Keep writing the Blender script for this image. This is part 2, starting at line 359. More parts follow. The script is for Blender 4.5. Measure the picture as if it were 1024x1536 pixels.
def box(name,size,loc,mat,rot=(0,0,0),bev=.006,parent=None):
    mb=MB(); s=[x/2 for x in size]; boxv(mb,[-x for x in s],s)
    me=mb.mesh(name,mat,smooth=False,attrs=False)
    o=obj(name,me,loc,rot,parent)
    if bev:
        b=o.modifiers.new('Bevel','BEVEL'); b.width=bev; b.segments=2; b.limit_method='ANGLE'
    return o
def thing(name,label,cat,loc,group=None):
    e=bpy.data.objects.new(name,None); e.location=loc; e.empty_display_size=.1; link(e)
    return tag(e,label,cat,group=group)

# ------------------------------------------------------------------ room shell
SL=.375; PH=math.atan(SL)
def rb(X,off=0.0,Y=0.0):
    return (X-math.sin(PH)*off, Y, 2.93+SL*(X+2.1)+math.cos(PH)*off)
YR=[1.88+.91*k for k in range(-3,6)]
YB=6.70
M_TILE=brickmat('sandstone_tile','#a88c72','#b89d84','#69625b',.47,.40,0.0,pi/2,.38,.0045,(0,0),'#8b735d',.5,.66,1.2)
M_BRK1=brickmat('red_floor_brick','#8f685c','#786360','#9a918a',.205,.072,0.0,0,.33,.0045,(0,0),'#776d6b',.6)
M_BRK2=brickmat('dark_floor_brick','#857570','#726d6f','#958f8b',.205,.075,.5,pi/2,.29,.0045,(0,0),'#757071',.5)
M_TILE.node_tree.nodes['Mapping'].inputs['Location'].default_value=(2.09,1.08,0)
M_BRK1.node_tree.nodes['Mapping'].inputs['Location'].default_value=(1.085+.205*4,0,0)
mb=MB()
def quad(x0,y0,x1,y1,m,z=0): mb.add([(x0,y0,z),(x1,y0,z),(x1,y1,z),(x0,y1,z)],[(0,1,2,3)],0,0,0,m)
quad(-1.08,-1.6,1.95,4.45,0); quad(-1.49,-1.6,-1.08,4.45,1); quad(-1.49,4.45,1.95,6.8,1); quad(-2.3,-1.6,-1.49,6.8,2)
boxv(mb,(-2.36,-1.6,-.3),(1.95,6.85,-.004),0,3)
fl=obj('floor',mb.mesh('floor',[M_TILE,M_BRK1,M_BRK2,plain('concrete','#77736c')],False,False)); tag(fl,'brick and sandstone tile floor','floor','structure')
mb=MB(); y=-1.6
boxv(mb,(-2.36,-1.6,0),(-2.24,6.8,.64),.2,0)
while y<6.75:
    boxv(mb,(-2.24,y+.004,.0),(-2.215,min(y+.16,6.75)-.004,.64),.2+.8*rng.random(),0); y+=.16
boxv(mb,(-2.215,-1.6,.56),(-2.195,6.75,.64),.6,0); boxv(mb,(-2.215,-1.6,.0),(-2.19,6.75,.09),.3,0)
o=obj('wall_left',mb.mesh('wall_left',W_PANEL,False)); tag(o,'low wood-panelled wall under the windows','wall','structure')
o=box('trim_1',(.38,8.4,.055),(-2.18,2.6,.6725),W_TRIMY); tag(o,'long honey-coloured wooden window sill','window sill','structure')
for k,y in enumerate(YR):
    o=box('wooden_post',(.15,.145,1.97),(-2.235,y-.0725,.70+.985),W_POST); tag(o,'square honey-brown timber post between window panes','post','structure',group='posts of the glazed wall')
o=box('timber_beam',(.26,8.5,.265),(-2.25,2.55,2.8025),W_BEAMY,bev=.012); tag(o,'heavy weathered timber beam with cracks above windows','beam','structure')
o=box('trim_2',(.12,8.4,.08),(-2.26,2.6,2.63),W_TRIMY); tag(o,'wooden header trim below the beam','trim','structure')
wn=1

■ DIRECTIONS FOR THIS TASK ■
Give back exactly the material above from its opening line to the line bearing "return tag(e,label,cat,group=group)".

■ FINISHED TASK ■
Keep writing the Blender script for this image. This is part 2, starting at line 359. More parts follow. The script is for Blender 4.5. Measure the picture as if it were 1024x1536 pixels.
def box(name,size,loc,mat,rot=(0,0,0),bev=.006,parent=None):
    mb=MB(); s=[x/2 for x in size]; boxv(mb,[-x for x in s],s)
    me=mb.mesh(name,mat,smooth=False,attrs=False)
    o=obj(name,me,loc,rot,parent)
    if bev:
        b=o.modifiers.new('Bevel','BEVEL'); b.width=bev; b.segments=2; b.limit_method='ANGLE'
    return o
def thing(name,label,cat,loc,group=None):
    e=bpy.data.objects.new(name,None); e.location=loc; e.empty_display_size=.1; link(e)
    return tag(e,label,cat,group=group)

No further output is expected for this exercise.